“Procrastination is the bad habit of putting of until the day after tomorrow what should have been done the day before yesterday.”
– Napoleon Hill
On Tuesday I ran out of work. By staying in over the weekend I managed to accomplish everything I had to. Because of the cold, and because I didn’t feel like going anywhere, I decided to stay in and goof off. I spent the day doing nothing. It was terrible.
By late afternoon I wanted to do something. I intended on writing some content for my affiliate site. I actually could not write. When I sat down it was impossible for me to formulate a single sentence. I felt physically ill.
I ended up just sitting there. It was like I’d transformed into a slug. My mind kept making up excuses for me not to write anything. I wanted to write, but my brain was sabotaging me.
I sunk into depression for about an hour. My entire mind was going haywire. For reasons unknown I was completely incapable of doing anything.
After awhile I managed pick up an index card and write down some tasks. I started by doing some reading. It was a simple goal and I easily met it. After that I moved on to some loftier projects. By midnight I’d met most of my goals and chalked up quite a few points for my daily challenge.
A few lessons I took away from my experience:
- If you don’t have a focus you’ll end up aimless.
This might sound a little obvious, but it’s true. It’s easy to pick up a game or browse YouTube, only to discover that half the day has already passed. 24 hours is a lot longer than most people realize.
- Being aimless sucks.
I theorize that a good 80% of depression cases are caused by idleness. If you have something that you’re working towards, you won’t have time for self doubt.

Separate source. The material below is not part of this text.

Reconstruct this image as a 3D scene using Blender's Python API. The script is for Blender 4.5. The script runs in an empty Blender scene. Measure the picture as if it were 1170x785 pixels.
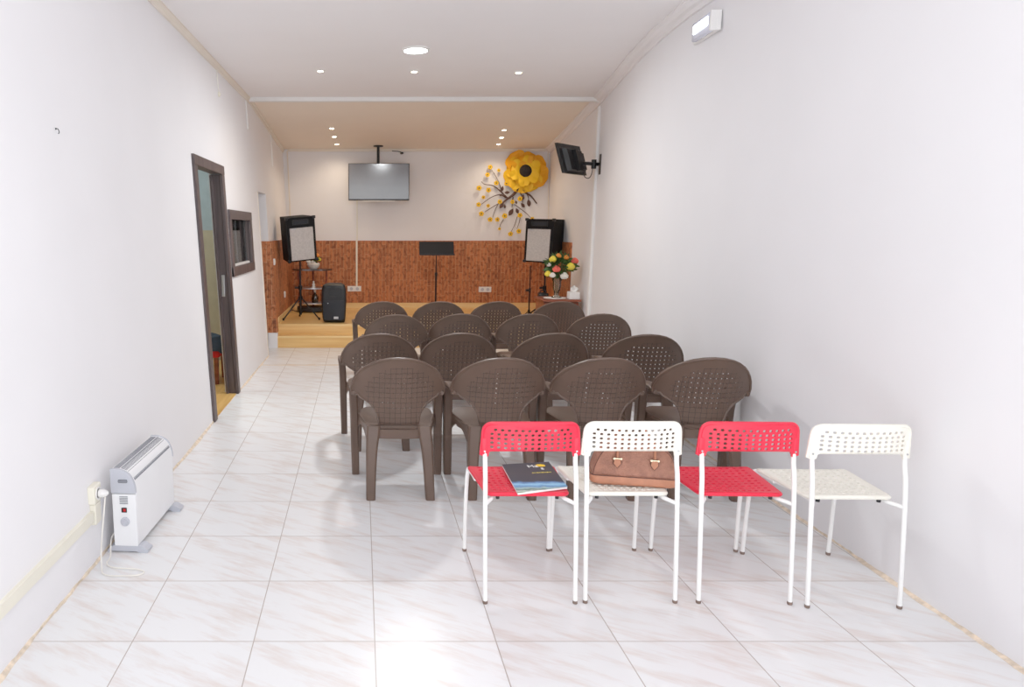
import bpy, bmesh, math, random
from mathutils import Vector, Matrix, Euler
from mathutils.geometry import delaunay_2d_cdt
random.seed(7)
scene = bpy.context.scene
COL = scene.collection
PI = math.pi
V = Vector

# ------------------------------------------------------------------ materials
def mat(name, col, rough=.5, metal=0., spec=.5, noise=.04, nscale=8., bump=0., bscale=60., emit=None, estr=0., trans=0., ior=1.45, coat=0.):
    m = bpy.data.materials.new(name); m.use_nodes = True
    nt = m.node_tree; b = nt.nodes['Principled BSDF']
    b.inputs['Roughness'].default_value = rough
    b.inputs['Metallic'].default_value = metal
    b.inputs['Specular IOR Level'].default_value = spec
    b.inputs['IOR'].default_value = ior
    b.inputs['Transmission Weight'].default_value = trans
    b.inputs['Coat Weight'].default_value = coat
    tc = nt.nodes.new('ShaderNodeTexCoord')
    n = nt.nodes.new('ShaderNodeTexNoise'); n.inputs['Scale'].default_value = nscale; n.inputs['Detail'].default_value = 3
    nt.links.new(tc.outputs['Object'], n.inputs['Vector'])
    r = nt.nodes.new('ShaderNodeValToRGB')
    c0 = [max(0, c*(1-noise*2)) for c in col]; c1 = [min(1, c*(1+noise*2)) for c in col]
    r.color_ramp.elements[0].position = .3; r.color_ramp.elements[1].position = .7
    r.color_ramp.elements[0].color = (*c0, 1); r.color_ramp.elements[1].color = (*c1, 1)
    nt.links.new(n.outputs['Fac'], r.inputs['Fac']); nt.links.new(r.outputs['Color'], b.inputs['Base Color'])
    if bump:
        n2 = nt.nodes.new('ShaderNodeTexNoise'); n2.inputs['Scale'].default_value = bscale
        nt.links.new(tc.outputs['Object'], n2.inputs['Vector'])
        bp = nt.nodes.new('ShaderNodeBump'); bp.inputs['Strength'].default_value = bump; bp.inputs['Distance'].default_value = .01
        nt.links.new(n2.outputs['Fac'], bp.inputs['Height']); nt.links.new(bp.outputs['Normal'], b.inputs['Normal'])
    if emit:
        b.inputs['Emission Color'].default_value = (*emit, 1); b.inputs['Emission Strength'].default_value = estr
    return m

def srgb(r, g, b):
    f = lambda c: (c/255/12.92) if c/255 <= .04045 else ((c/255+.055)/1.055)**2.4
    return (f(r), f(g), f(b))

def floor_mat():
    m = bpy.data.materials.new('glossy_marble_tiles'); m.use_nodes = True
    nt = m.node_tree; N = nt.nodes; L = nt.links; b = N['Principled BSDF']
    geo = N.new('ShaderNodeNewGeometry'); sx = N.new('ShaderNodeSeparateXYZ'); L.new(geo.outputs['Position'], sx.inputs[0])
    def mth(op, a, bb=None, cc=None):
        n = N.new('ShaderNodeMath'); n.operation = op
        for i, v in enumerate((a, bb, cc)):
            if v is None: continue
            if isinstance(v, (int, float)): n.inputs[i].default_value = v
            else: L.new(v, n.inputs[i])
        return n.outputs[0]
    S = .46
    u = mth('DIVIDE', mth('SUBTRACT', sx.outputs['X'], .054), S); v = mth('DIVIDE', mth('SUBTRACT', sx.outputs['Y'], 2.424), S)
    fu = mth('FRACT', u); fv = mth('FRACT', v)
    du = mth('MINIMUM', fu, mth('SUBTRACT', 1., fu)); dv = mth('MINIMUM', fv, mth('SUBTRACT', 1., fv))
    gu = mth('LESS_THAN', du, .0048); gv = mth('LESS_THAN', dv, .0058)
    grout = mth('MAXIMUM', gu, mth('MULTIPLY', gv, .75))
    # veins: diagonal streaks, restarted in each tile
    idu = mth('FLOOR', u); idv = mth('FLOOR', v)
    comb = N.new('ShaderNodeCombineXYZ')
    a = math.radians(-30)
    ru = mth('ADD', mth('MULTIPLY', fu, math.cos(a)), mth('MULTIPLY', fv, -math.sin(a)))
    rv = mth('ADD', mth('MULTIPLY', fu, math.sin(a)), mth('MULTIPLY', fv, math.cos(a)))
    L.new(mth('MULTIPLY', fu, 1.1), comb.inputs[0]); L.new(mth('MULTIPLY', mth('ADD', fv, mth('MULTIPLY', fu, .55)), 4.6), comb.inputs[1])
    L.new(mth('ADD', mth('MULTIPLY', mth('MODULO', idu, 3.), .31), mth('MULTIPLY', mth('MODULO', idv, 2.), .17)), comb.inputs[2])
    nz = N.new('ShaderNodeTexNoise'); nz.inputs['Scale'].default_value = 1.6; nz.inputs['Detail'].default_value = 4; nz.inputs['Roughness'].default_value = .6
    L.new(comb.outputs[0], nz.inputs['Vector'])
    cr = N.new('ShaderNodeValToRGB'); e = cr.color_ramp.elements
    e[0].position = .47; e[0].color = (*srgb(230, 230, 231), 1); e[1].position = .78; e[1].color = (*srgb(213, 198, 190), 1)
    L.new(nz.outputs['Fac'], cr.inputs['Fac'])
    mx = N.new('ShaderNodeMix'); mx.data_type = 'RGBA'
    L.new(grout, mx.inputs['Factor']); L.new(cr.outputs['Color'], mx.inputs['A']); mx.inputs['B'].default_value = (*srgb(176, 166, 158), 1)
    # beige patched seam near the far end
    sn = N.new('ShaderNodeTexNoise'); sn.inputs['Scale'].default_value = 9; L.new(geo.outputs['Position'], sn.inputs['Vector'])
    ds = mth('ABSOLUTE', mth('SUBTRACT', sx.outputs['Y'], mth('ADD', 7.88, mth('MULTIPLY', sn.outputs['Fac'], .05))))
    seam = mth('MULTIPLY', mth('LESS_THAN', ds, mth('MULTIPLY', sn.outputs['Fac'], .045)), .75)
    mx2 = N.new('ShaderNodeMix'); mx2.data_type = 'RGBA'
    L.new(seam, mx2.inputs['Factor']); L.new(mx.outputs['Result'], mx2.inputs['A']); mx2.inputs['B'].default_value = (*srgb(226, 204, 170), 1)
    L.new(mx2.outputs['Result'], b.inputs['Base Color'])
    b.inputs['Roughness'].default_value = .27; b.inputs['Specular IOR Level'].default_value = .45
    bp = N.new('ShaderNodeBump'); bp.inputs['Strength'].default_value = .25; bp.inputs['Distance'].default_value = .002; bp.invert = True
    L.new(grout, bp.inputs['Height']); L.new(bp.outputs['Normal'], b.inputs['Normal'])
    return m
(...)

- Motivation builds on itself.
This is something I often forget. When you’re winning it’s easy to expand and take on new challenges. If you’re loafing around a simple task will feel daunting.
- You can only blame yourself.
I could have sat around being miscible and used the weather or “writer’s block” as a scapegoat for my inactivity. It probably would have even made me feel better… For a few minutes.
While I didn’t have a severe case of depression, I was pretty bummed for several hours. By giving myself something to do I managed to take my mind off my problems and get myself back on track.